* Aim of the exercise *
Would you quote the material below from its first line through the line containing "(0.17, 0.11, 1.0))", exactly and with both ends included?

* Source data *

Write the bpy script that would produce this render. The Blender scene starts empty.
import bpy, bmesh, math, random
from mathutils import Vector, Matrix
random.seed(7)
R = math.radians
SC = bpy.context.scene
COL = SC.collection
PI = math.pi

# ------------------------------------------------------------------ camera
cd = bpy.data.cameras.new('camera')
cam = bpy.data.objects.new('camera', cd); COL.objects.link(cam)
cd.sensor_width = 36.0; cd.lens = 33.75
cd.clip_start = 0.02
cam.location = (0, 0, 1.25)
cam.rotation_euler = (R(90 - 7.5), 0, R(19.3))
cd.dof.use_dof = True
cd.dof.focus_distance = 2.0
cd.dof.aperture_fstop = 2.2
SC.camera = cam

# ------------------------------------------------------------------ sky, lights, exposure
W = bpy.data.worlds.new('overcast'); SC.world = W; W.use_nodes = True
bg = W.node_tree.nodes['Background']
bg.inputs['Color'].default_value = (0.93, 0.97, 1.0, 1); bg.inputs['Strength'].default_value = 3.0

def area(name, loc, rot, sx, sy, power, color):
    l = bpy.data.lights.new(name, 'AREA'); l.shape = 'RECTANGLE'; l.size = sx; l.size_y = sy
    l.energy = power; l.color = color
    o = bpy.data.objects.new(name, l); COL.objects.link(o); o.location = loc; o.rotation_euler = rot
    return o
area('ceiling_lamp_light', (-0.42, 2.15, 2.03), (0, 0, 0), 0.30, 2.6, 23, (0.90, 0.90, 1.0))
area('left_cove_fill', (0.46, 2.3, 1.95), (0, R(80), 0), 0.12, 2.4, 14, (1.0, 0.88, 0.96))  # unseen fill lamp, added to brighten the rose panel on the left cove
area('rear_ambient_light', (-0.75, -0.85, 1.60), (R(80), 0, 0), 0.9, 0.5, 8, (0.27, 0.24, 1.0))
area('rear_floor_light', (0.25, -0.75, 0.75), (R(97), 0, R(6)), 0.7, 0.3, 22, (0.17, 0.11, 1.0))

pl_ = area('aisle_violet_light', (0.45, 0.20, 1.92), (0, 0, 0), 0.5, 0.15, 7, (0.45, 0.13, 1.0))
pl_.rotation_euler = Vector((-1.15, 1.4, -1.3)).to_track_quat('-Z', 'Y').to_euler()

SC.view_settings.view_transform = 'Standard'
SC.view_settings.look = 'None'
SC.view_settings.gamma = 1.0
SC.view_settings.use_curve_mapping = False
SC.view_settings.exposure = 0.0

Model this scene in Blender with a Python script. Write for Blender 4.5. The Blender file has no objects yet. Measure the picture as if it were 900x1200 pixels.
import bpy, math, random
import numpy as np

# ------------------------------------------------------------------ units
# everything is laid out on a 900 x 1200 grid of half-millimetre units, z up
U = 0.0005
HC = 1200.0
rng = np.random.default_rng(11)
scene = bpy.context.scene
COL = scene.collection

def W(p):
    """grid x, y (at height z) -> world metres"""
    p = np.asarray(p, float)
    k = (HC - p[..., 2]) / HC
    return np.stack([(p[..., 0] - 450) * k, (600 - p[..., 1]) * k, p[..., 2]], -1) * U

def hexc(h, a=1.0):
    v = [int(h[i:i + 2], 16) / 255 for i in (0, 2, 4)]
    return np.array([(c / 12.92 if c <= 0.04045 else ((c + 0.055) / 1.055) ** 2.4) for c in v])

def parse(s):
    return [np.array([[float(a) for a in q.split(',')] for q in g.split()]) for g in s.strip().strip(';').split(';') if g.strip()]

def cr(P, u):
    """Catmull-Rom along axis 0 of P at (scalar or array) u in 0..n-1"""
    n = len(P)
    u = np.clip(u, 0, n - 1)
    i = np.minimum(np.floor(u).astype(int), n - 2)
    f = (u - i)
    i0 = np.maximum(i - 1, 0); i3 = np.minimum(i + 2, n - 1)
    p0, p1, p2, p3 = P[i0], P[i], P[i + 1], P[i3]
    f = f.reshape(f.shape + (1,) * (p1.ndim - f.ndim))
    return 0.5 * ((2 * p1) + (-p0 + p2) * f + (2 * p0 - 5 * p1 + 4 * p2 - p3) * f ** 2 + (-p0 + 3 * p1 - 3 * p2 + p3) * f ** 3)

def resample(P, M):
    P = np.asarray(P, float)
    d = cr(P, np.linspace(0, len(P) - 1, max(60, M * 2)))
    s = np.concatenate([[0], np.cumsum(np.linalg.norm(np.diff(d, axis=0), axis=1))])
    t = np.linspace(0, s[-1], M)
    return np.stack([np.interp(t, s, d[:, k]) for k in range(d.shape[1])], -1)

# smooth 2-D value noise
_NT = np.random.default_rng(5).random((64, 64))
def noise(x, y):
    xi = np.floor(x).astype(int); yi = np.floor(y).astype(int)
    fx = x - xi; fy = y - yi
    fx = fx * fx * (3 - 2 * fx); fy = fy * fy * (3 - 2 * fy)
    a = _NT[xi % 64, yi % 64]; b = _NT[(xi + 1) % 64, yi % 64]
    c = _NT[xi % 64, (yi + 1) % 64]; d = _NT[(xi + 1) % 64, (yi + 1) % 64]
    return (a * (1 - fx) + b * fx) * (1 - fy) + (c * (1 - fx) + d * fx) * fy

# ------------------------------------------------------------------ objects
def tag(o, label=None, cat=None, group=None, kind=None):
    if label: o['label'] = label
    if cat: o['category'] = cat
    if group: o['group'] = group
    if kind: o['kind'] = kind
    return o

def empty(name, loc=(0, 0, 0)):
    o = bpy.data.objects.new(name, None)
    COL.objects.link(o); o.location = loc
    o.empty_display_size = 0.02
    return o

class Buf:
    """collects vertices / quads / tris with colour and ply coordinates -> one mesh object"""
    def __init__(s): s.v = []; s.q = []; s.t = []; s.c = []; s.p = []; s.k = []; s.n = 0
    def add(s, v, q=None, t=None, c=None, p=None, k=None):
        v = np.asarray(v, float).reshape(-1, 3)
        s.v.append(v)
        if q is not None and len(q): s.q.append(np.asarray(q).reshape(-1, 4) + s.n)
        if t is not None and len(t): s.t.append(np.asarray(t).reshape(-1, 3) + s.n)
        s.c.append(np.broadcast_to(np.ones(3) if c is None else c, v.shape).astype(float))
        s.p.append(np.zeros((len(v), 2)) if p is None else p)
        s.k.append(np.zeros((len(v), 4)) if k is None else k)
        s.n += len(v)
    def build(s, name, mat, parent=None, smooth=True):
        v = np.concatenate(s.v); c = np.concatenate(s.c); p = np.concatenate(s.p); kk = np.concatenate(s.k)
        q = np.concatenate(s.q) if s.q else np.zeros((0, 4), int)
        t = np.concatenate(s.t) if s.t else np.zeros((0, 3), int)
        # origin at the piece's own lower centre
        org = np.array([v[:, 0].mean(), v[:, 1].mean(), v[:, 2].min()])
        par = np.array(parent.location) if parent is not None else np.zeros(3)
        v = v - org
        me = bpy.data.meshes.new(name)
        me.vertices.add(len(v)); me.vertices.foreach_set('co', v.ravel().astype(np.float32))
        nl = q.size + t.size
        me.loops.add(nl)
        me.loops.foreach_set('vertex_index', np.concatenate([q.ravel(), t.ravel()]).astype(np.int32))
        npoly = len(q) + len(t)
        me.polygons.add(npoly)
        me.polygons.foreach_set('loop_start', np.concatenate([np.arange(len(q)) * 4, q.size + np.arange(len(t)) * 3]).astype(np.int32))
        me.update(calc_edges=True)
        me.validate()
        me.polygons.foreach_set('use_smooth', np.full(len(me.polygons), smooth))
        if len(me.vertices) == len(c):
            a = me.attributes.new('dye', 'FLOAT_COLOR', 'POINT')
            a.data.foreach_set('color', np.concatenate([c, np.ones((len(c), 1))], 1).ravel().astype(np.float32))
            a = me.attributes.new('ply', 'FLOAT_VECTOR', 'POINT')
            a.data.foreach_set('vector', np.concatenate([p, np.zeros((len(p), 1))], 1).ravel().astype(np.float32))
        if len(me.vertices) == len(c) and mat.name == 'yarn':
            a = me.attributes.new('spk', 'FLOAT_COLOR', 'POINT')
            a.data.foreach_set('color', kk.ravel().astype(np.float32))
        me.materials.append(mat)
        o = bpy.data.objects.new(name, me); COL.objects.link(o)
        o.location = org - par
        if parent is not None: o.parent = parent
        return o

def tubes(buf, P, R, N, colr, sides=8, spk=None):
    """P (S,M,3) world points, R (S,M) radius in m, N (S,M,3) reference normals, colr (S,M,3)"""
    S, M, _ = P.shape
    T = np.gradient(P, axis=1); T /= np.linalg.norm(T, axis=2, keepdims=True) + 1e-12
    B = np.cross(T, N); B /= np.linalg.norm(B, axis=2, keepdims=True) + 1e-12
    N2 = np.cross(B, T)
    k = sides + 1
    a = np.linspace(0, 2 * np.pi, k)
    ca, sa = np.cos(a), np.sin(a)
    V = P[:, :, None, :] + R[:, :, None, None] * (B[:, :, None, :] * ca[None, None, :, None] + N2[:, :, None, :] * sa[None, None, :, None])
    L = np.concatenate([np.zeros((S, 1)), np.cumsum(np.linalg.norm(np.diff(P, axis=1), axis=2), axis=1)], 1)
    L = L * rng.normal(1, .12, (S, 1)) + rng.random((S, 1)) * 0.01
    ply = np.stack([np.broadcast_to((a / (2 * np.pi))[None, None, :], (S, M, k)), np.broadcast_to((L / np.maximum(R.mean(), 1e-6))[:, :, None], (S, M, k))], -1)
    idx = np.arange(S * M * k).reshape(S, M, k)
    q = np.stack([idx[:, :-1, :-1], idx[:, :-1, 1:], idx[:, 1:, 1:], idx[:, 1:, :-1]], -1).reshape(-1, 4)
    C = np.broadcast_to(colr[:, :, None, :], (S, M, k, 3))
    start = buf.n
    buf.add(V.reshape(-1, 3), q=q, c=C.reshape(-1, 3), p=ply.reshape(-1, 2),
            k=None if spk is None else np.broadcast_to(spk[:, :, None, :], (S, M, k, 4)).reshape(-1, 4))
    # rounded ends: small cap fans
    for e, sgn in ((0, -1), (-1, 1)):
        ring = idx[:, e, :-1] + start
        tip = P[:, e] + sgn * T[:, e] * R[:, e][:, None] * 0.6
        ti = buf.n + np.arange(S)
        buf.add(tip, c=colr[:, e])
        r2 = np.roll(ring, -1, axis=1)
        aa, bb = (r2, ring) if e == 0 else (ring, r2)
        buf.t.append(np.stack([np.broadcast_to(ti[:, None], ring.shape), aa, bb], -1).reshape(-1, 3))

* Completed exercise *
Write the bpy script that would produce this render. The Blender scene starts empty.
import bpy, bmesh, math, random
from mathutils import Vector, Matrix
random.seed(7)
R = math.radians
SC = bpy.context.scene
COL = SC.collection
PI = math.pi

# ------------------------------------------------------------------ camera
cd = bpy.data.cameras.new('camera')
cam = bpy.data.objects.new('camera', cd); COL.objects.link(cam)
cd.sensor_width = 36.0; cd.lens = 33.75
cd.clip_start = 0.02
cam.location = (0, 0, 1.25)
cam.rotation_euler = (R(90 - 7.5), 0, R(19.3))
cd.dof.use_dof = True
cd.dof.focus_distance = 2.0
cd.dof.aperture_fstop = 2.2
SC.camera = cam

# ------------------------------------------------------------------ sky, lights, exposure
W = bpy.data.worlds.new('overcast'); SC.world = W; W.use_nodes = True
bg = W.node_tree.nodes['Background']
bg.inputs['Color'].default_value = (0.93, 0.97, 1.0, 1); bg.inputs['Strength'].default_value = 3.0

def area(name, loc, rot, sx, sy, power, color):
    l = bpy.data.lights.new(name, 'AREA'); l.shape = 'RECTANGLE'; l.size = sx; l.size_y = sy
    l.energy = power; l.color = color
    o = bpy.data.objects.new(name, l); COL.objects.link(o); o.location = loc; o.rotation_euler = rot
    return o
area('ceiling_lamp_light', (-0.42, 2.15, 2.03), (0, 0, 0), 0.30, 2.6, 23, (0.90, 0.90, 1.0))
area('left_cove_fill', (0.46, 2.3, 1.95), (0, R(80), 0), 0.12, 2.4, 14, (1.0, 0.88, 0.96))  # unseen fill lamp, added to brighten the rose panel on the left cove
area('rear_ambient_light', (-0.75, -0.85, 1.60), (R(80), 0, 0), 0.9, 0.5, 8, (0.27, 0.24, 1.0))
area('rear_floor_light', (0.25, -0.75, 0.75), (R(97), 0, R(6)), 0.7, 0.3, 22, (0.17, 0.11, 1.0))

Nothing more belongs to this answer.